## [TASK PROMPT]
Locate the line that contains "2040 pixels high." and the line that contains "6, .85)]], (0, 0, 1))". Copy both of them exactly, together with every line between them, and no others.

— begin INFORMATION PROVIDED —

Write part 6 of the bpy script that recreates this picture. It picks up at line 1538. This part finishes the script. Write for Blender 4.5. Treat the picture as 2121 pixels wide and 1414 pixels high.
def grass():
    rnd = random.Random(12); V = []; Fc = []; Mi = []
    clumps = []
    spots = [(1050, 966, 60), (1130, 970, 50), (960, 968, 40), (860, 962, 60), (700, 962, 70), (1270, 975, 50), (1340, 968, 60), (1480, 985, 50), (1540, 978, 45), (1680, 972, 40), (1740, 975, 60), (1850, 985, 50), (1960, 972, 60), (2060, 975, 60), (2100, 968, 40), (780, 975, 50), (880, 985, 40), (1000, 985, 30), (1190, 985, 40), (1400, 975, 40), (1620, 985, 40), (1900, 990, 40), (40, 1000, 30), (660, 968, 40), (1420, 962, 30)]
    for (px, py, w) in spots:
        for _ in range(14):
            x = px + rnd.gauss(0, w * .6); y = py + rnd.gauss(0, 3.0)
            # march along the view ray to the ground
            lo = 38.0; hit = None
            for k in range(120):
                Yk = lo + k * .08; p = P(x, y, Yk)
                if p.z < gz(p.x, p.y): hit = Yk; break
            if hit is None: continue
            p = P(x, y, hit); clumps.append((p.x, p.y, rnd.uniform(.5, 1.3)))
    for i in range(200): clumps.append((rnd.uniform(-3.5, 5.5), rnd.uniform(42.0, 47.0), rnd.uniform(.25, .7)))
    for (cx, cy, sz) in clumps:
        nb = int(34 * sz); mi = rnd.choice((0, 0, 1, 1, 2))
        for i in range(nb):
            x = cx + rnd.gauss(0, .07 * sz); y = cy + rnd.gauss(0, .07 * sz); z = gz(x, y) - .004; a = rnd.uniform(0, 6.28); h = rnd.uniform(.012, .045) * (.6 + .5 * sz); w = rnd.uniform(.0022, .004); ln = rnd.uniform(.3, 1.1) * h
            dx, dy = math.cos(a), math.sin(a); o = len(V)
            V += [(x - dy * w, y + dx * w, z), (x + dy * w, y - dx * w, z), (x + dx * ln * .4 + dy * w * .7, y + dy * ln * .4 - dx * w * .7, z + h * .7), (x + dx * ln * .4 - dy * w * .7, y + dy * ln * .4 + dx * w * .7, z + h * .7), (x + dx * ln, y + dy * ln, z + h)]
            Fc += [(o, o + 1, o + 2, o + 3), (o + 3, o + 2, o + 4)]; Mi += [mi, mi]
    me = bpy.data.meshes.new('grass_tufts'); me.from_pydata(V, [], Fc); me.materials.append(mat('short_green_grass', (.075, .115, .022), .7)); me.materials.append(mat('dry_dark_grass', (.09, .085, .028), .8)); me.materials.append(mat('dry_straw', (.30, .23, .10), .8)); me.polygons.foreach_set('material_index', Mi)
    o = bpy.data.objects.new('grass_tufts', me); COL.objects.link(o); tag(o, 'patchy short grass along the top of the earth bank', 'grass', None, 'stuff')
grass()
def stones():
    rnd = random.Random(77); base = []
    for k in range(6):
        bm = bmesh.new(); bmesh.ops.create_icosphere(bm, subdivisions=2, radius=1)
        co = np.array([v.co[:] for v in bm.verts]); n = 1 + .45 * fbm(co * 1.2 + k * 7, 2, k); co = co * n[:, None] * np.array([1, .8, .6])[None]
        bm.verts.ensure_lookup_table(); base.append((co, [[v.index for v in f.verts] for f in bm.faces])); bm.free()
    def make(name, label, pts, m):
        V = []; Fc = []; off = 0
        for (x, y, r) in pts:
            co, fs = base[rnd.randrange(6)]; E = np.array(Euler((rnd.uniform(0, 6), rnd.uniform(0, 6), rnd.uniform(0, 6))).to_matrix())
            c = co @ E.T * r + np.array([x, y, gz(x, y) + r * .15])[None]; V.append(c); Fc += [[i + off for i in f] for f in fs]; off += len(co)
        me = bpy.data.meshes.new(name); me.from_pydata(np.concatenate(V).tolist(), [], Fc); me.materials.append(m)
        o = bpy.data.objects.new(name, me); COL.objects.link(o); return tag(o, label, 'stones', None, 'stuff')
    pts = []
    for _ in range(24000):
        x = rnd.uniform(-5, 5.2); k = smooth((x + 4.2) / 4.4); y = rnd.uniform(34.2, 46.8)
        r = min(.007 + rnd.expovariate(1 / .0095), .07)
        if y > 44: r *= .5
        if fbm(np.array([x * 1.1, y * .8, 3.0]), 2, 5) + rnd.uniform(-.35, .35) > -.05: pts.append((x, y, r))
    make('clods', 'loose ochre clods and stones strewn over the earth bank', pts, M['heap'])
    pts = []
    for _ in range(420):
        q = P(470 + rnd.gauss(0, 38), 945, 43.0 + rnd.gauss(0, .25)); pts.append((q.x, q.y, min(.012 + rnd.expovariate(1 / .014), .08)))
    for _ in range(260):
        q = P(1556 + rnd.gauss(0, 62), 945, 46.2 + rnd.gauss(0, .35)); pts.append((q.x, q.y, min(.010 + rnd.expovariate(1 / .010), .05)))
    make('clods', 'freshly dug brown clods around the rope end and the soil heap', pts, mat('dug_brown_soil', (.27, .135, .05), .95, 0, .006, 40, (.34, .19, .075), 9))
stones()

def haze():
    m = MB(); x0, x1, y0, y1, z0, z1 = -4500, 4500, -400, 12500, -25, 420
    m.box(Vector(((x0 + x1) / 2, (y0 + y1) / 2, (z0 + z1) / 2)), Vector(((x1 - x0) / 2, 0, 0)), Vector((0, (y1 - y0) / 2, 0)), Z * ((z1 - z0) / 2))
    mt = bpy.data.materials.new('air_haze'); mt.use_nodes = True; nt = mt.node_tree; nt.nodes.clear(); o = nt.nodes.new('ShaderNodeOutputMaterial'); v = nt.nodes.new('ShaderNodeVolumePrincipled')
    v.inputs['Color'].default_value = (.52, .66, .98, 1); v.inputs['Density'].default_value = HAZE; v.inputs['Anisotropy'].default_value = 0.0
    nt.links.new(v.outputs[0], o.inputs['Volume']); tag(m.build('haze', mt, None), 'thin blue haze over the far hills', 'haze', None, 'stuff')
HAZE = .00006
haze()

— end INFORMATION PROVIDED —
— begin INFORMATION PROVIDED —

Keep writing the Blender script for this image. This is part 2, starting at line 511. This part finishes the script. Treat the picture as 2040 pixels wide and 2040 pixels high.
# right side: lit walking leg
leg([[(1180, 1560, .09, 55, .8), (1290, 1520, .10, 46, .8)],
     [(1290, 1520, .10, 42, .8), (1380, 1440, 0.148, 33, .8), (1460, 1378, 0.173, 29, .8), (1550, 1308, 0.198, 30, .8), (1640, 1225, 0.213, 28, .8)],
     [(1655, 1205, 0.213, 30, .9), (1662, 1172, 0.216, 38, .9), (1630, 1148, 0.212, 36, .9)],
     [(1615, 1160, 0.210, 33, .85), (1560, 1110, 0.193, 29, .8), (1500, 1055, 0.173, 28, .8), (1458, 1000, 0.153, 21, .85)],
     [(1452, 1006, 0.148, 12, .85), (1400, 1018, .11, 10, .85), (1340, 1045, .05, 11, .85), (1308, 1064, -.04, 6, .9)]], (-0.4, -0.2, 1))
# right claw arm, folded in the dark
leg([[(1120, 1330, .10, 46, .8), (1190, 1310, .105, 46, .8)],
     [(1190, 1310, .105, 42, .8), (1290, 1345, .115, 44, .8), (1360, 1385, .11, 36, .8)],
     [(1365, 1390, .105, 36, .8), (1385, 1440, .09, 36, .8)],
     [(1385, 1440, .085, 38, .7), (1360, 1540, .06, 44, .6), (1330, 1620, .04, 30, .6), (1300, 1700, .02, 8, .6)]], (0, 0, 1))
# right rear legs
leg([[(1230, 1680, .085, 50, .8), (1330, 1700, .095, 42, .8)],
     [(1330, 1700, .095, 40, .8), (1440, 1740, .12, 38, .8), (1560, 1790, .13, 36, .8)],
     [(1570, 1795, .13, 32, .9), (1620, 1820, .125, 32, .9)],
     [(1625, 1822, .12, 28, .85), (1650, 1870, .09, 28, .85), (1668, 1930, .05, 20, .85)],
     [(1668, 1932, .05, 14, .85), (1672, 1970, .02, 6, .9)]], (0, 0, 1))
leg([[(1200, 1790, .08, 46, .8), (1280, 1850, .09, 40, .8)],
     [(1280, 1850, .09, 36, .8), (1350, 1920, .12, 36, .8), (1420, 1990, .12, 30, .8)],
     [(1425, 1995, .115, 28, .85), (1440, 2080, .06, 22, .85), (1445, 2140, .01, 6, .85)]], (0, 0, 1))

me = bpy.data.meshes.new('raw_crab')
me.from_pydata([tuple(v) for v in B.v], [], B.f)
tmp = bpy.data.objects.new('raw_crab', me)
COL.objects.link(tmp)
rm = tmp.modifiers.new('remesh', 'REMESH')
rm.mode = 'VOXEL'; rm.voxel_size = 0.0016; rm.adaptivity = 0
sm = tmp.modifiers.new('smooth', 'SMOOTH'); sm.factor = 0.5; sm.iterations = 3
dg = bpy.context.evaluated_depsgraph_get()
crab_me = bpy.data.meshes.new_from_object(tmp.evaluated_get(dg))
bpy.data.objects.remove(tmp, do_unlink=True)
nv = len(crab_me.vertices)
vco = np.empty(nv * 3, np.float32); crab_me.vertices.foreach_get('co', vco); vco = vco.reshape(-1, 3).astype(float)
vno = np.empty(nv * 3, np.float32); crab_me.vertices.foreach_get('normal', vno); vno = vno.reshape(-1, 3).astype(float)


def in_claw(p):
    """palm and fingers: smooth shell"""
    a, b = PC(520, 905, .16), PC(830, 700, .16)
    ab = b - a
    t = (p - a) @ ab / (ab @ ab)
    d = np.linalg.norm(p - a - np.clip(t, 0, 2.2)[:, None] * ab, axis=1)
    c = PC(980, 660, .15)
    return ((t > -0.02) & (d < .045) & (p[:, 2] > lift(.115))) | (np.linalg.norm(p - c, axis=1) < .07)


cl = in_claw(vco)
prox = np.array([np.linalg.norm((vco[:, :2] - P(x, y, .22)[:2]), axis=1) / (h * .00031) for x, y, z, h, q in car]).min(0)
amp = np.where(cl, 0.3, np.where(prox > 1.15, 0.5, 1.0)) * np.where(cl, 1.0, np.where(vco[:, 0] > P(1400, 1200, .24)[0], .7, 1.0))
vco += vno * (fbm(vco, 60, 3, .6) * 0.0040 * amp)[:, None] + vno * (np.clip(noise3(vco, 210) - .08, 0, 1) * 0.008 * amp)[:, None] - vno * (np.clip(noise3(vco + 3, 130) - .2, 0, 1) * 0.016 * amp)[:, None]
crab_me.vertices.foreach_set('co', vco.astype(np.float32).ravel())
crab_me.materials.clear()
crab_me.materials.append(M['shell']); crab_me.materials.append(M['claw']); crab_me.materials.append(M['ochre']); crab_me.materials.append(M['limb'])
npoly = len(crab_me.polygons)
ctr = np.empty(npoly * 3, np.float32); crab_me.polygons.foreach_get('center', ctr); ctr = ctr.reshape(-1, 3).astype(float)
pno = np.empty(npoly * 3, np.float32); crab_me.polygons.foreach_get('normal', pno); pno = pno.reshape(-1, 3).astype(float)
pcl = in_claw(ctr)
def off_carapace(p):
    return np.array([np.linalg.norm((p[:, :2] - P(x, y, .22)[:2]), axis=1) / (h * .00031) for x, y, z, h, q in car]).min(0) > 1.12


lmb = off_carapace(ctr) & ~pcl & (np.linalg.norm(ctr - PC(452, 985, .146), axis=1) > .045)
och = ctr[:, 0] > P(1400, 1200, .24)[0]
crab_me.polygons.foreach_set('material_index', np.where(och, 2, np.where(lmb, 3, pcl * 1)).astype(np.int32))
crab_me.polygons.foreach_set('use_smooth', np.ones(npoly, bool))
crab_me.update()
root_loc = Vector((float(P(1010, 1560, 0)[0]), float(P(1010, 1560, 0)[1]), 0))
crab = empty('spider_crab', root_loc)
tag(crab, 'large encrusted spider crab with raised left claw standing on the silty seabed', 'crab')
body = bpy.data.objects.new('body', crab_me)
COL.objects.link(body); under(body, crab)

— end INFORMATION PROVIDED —
— begin INFORMATION PROVIDED —

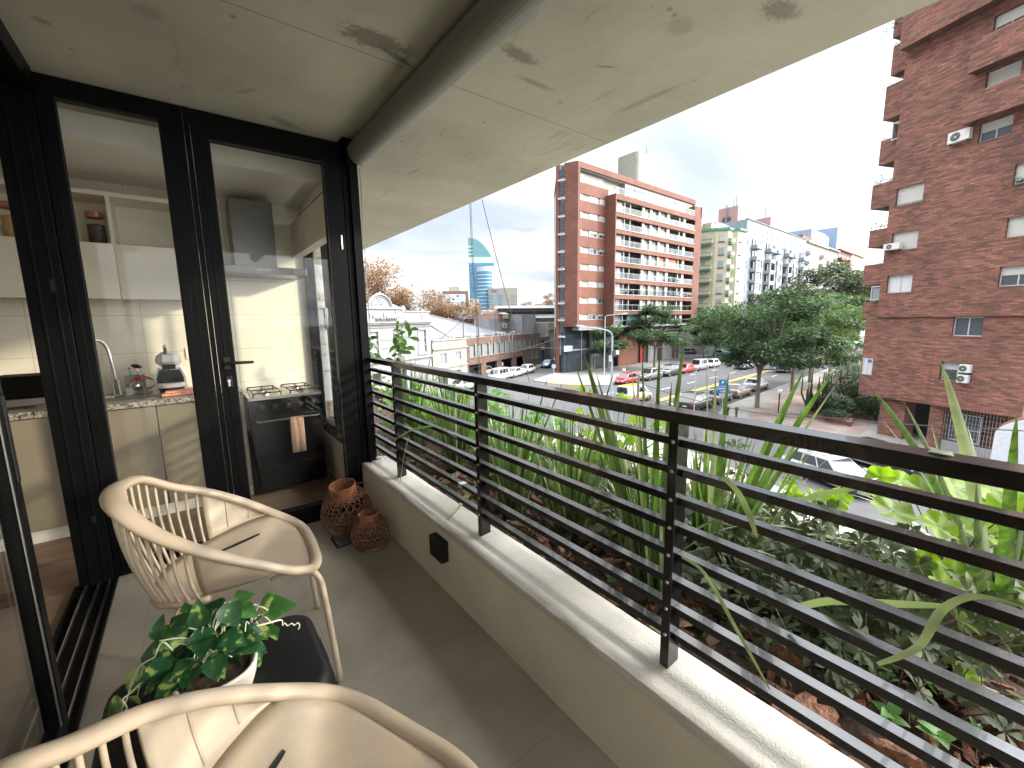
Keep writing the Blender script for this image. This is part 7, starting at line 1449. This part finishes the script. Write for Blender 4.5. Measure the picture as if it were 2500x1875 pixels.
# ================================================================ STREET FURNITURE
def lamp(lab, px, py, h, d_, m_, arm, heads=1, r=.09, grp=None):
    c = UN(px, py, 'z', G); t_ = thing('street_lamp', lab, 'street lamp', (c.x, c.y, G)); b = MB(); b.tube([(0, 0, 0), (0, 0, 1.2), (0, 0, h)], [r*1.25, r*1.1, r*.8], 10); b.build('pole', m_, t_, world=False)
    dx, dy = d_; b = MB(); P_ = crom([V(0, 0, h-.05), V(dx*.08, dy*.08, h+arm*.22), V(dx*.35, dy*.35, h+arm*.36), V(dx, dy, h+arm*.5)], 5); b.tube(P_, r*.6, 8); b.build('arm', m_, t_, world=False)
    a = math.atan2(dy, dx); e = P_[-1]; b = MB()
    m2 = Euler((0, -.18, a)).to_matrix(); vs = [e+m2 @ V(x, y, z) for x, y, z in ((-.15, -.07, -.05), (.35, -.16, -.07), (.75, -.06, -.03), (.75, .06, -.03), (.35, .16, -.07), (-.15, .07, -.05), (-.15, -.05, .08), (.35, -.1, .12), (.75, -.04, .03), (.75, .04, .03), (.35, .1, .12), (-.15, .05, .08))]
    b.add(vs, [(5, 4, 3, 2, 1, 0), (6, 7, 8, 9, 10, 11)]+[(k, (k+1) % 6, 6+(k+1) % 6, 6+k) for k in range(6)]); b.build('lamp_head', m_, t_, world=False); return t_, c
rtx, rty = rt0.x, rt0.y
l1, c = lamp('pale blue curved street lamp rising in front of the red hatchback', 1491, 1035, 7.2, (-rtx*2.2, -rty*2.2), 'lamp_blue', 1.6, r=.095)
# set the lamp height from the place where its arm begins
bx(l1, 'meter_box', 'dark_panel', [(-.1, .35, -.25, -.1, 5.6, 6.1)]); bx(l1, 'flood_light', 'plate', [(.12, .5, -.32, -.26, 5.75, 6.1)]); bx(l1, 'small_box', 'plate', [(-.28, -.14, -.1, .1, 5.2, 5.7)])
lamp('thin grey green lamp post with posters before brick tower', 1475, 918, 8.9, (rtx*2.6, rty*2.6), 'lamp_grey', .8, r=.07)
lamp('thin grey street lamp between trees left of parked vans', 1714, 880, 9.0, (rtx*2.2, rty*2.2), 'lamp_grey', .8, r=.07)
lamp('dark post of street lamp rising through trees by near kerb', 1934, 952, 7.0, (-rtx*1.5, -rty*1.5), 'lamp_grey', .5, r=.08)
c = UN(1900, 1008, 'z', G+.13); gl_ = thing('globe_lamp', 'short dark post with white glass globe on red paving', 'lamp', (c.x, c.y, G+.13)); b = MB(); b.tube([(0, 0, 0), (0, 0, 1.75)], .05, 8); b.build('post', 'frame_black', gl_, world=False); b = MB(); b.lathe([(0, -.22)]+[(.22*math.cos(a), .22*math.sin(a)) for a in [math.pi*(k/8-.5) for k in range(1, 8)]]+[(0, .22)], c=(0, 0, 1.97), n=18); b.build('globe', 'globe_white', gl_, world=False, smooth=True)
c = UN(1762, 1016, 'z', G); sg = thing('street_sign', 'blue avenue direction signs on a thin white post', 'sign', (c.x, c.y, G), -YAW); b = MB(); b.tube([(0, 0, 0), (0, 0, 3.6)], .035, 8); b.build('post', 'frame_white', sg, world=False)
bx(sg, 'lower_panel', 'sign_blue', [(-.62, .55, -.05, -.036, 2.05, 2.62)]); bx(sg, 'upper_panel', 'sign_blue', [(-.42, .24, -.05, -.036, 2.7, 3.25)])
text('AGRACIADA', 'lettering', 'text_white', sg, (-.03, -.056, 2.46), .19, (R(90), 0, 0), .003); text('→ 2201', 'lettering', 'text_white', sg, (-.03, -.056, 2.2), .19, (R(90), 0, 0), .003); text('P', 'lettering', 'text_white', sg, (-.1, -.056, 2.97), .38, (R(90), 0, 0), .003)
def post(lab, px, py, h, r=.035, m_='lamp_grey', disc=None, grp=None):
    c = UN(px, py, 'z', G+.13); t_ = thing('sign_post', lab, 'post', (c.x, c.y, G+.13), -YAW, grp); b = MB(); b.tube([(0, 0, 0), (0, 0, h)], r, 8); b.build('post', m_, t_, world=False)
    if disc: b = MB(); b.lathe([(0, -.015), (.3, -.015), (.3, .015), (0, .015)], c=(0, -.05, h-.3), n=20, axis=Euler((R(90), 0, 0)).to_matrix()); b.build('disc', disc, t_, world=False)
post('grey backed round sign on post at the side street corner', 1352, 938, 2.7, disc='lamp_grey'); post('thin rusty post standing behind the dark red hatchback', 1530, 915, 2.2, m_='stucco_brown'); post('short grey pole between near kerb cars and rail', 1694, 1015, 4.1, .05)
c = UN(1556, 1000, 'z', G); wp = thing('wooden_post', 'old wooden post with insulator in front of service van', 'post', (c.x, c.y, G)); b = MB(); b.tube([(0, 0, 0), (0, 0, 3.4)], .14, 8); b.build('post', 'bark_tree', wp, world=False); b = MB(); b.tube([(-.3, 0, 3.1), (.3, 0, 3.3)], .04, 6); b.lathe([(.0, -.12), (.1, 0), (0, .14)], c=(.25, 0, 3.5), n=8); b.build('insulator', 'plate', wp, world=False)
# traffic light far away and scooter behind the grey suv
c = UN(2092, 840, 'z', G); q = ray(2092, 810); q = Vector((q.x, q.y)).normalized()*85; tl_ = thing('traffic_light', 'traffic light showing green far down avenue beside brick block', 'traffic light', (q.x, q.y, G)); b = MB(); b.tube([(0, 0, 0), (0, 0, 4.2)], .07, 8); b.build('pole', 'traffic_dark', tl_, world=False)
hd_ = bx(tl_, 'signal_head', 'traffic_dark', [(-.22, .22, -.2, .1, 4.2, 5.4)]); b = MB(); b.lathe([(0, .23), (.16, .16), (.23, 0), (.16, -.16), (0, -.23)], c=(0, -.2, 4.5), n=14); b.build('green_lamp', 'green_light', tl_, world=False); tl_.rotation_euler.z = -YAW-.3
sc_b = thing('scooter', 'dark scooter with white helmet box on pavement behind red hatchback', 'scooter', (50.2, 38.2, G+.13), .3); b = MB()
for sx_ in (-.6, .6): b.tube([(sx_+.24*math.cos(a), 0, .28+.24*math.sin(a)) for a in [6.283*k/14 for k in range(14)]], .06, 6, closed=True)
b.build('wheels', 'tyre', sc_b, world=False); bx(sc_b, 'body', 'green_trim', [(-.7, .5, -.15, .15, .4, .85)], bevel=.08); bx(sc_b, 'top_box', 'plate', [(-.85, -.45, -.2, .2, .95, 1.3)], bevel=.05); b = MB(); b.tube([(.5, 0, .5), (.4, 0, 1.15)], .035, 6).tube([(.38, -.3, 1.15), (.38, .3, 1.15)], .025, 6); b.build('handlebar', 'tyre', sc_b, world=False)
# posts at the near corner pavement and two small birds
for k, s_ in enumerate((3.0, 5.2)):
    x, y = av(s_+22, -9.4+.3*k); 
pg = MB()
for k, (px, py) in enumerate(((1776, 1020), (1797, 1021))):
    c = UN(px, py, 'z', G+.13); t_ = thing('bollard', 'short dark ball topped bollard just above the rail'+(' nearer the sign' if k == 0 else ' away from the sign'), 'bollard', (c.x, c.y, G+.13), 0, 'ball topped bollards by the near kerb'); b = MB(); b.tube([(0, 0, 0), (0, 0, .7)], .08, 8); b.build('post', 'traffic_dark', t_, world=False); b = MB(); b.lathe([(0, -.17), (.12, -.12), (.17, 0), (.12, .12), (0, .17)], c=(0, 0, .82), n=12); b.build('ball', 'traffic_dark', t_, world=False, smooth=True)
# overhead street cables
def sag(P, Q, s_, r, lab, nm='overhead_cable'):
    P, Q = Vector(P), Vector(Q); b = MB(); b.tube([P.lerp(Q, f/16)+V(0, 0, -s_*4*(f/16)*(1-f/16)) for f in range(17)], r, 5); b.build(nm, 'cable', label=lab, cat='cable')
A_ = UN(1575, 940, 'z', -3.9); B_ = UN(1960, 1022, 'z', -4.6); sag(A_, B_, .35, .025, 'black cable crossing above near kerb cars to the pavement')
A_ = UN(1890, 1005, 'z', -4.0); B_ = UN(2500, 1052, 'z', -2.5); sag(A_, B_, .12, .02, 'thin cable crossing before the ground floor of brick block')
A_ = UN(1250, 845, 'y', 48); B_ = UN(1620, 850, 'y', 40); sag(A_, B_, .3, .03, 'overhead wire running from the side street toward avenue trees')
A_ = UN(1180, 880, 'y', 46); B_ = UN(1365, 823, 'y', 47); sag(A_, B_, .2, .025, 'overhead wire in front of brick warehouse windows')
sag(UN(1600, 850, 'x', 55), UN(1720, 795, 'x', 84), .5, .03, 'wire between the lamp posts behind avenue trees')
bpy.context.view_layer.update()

— end INFORMATION PROVIDED —

## [CORRECT RESULT]
Keep writing the Blender script for this image. This is part 2, starting at line 511. This part finishes the script. Treat the picture as 2040 pixels wide and 2040 pixels high.
# right side: lit walking leg
leg([[(1180, 1560, .09, 55, .8), (1290, 1520, .10, 46, .8)],
     [(1290, 1520, .10, 42, .8), (1380, 1440, 0.148, 33, .8), (1460, 1378, 0.173, 29, .8), (1550, 1308, 0.198, 30, .8), (1640, 1225, 0.213, 28, .8)],
     [(1655, 1205, 0.213, 30, .9), (1662, 1172, 0.216, 38, .9), (1630, 1148, 0.212, 36, .9)],
     [(1615, 1160, 0.210, 33, .85), (1560, 1110, 0.193, 29, .8), (1500, 1055, 0.173, 28, .8), (1458, 1000, 0.153, 21, .85)],
     [(1452, 1006, 0.148, 12, .85), (1400, 1018, .11, 10, .85), (1340, 1045, .05, 11, .85), (1308, 1064, -.04, 6, .9)]], (-0.4, -0.2, 1))
# right claw arm, folded in the dark
leg([[(1120, 1330, .10, 46, .8), (1190, 1310, .105, 46, .8)],
     [(1190, 1310, .105, 42, .8), (1290, 1345, .115, 44, .8), (1360, 1385, .11, 36, .8)],
     [(1365, 1390, .105, 36, .8), (1385, 1440, .09, 36, .8)],
     [(1385, 1440, .085, 38, .7), (1360, 1540, .06, 44, .6), (1330, 1620, .04, 30, .6), (1300, 1700, .02, 8, .6)]], (0, 0, 1))
# right rear legs
leg([[(1230, 1680, .085, 50, .8), (1330, 1700, .095, 42, .8)],
     [(1330, 1700, .095, 40, .8), (1440, 1740, .12, 38, .8), (1560, 1790, .13, 36, .8)],
     [(1570, 1795, .13, 32, .9), (1620, 1820, .125, 32, .9)],
     [(1625, 1822, .12, 28, .85), (1650, 1870, .09, 28, .85), (1668, 1930, .05, 20, .85)],
     [(1668, 1932, .05, 14, .85), (1672, 1970, .02, 6, .9)]], (0, 0, 1))
leg([[(1200, 1790, .08, 46, .8), (1280, 1850, .09, 40, .8)],
     [(1280, 1850, .09, 36, .8), (1350, 1920, .12, 36, .8), (1420, 1990, .12, 30, .8)],
     [(1425, 1995, .115, 28, .85), (1440, 2080, .06, 22, .85), (1445, 2140, .01, 6, .85)]], (0, 0, 1))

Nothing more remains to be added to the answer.